On obtient alors entre 2001 et 2008 une valeur du coefficient de Pearson p = 0.9944 (p² = 0.989)
et entre 2009 et 2012 une valeur du coefficient de Pearson p = 0.992 (p² = 0.983)
Dommage. Pour l'instant, les données recueillies ne sont pas encore assez nombreuses pour pouvoir trancher entre les 2 hypothèses de manière définitive.
En conclusion :
- Nous disposons maintenant d'un outil simple, entièrement transparent, qui dépend de données publiées quotidiennement, et que tout un chacun peut utiliser pour auditer régulièrement ou même anticiper de manière quantitative les évolutions de la dette des US.

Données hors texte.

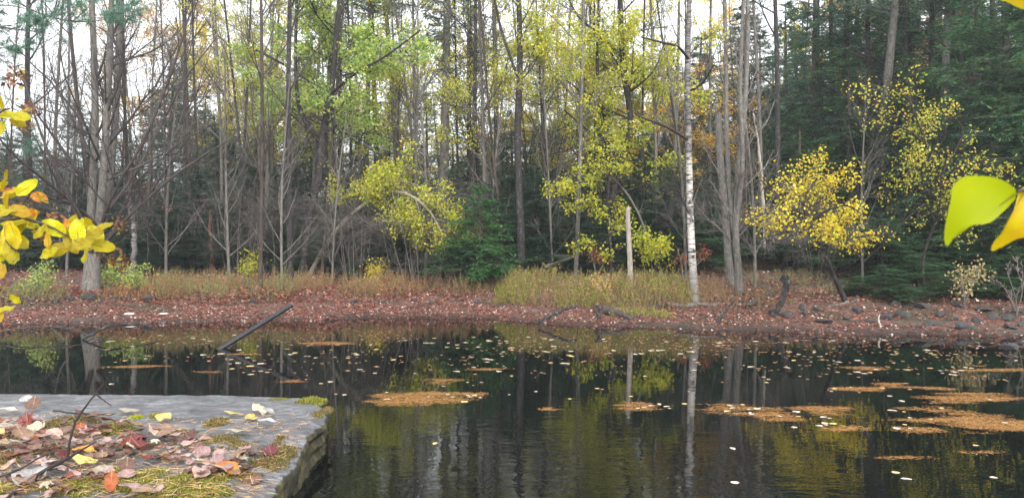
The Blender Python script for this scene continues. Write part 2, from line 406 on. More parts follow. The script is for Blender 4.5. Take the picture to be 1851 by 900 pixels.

- Notre exercice nous autorise à dire qu'il n'est pas exclu de considérer que la croissance du ratio de la dette publique totale des US / PIB soit exponentielle, avec l'effet auto-accélérateur foudroyant qui accompagne obligatoirement cette dérive à partir d'un certain point que l'on peut apprécier mathématiquement. On peut même dire que l'on pourrait mesurer la longueur restante de la mèche.
- Dans les 2 cas, mais encore plus particulièrement si la dérive exponentielle s'impose, cette dérive met aussi en lumière deux impossibilités absolues : d'une part qu'il est impossible pour les US de se sortir de la dette par davantage de dette ; d'autre part qu'ils ont démontré jusqu'à présent qu'ils étaient dans l'incapacité de réagir différemment par rapport à leurs problèmes gravissimes de politique économique.
- Enfin, que dans une telle situation de banqueroute annoncée d'un pays, il n'y a pas de meilleur conseil à donner que d'en parler de manière transparente à ses créanciers et partenaires internationaux, et d'accepter rapidement leurs propositions. En l'espèce, il ne peut s'agir que du G20 et de commencer par la remise en cause complète du rôle du dollar dans les échanges internationaux, la refonte des participations au FMI, à la BRI et au conseil de sécurité de l'ONU. C'est cette prise de conscience de la part des autorités US et de leurs cercles d'influence qu'il faut encourager, car c'est l'étape la plus longue et la plus difficile. La communauté internationale s'y essaie depuis 2008, sans aucun succès jusqu'à présent. Pourtant, une sortie de crise d'une telle ampleur historique, ca demande de s'y atteler dès maintenant pour absorber et étaler au mieux l'onde de choc. Dans l'autre scénario de l'absence de prises de responsabilité de la part des US, elle se produira aussi mais de manière dévastatrice, et en premier lieu pour les américains eux-mêmes, comme l'Histoire nous l'enseigne, hélas.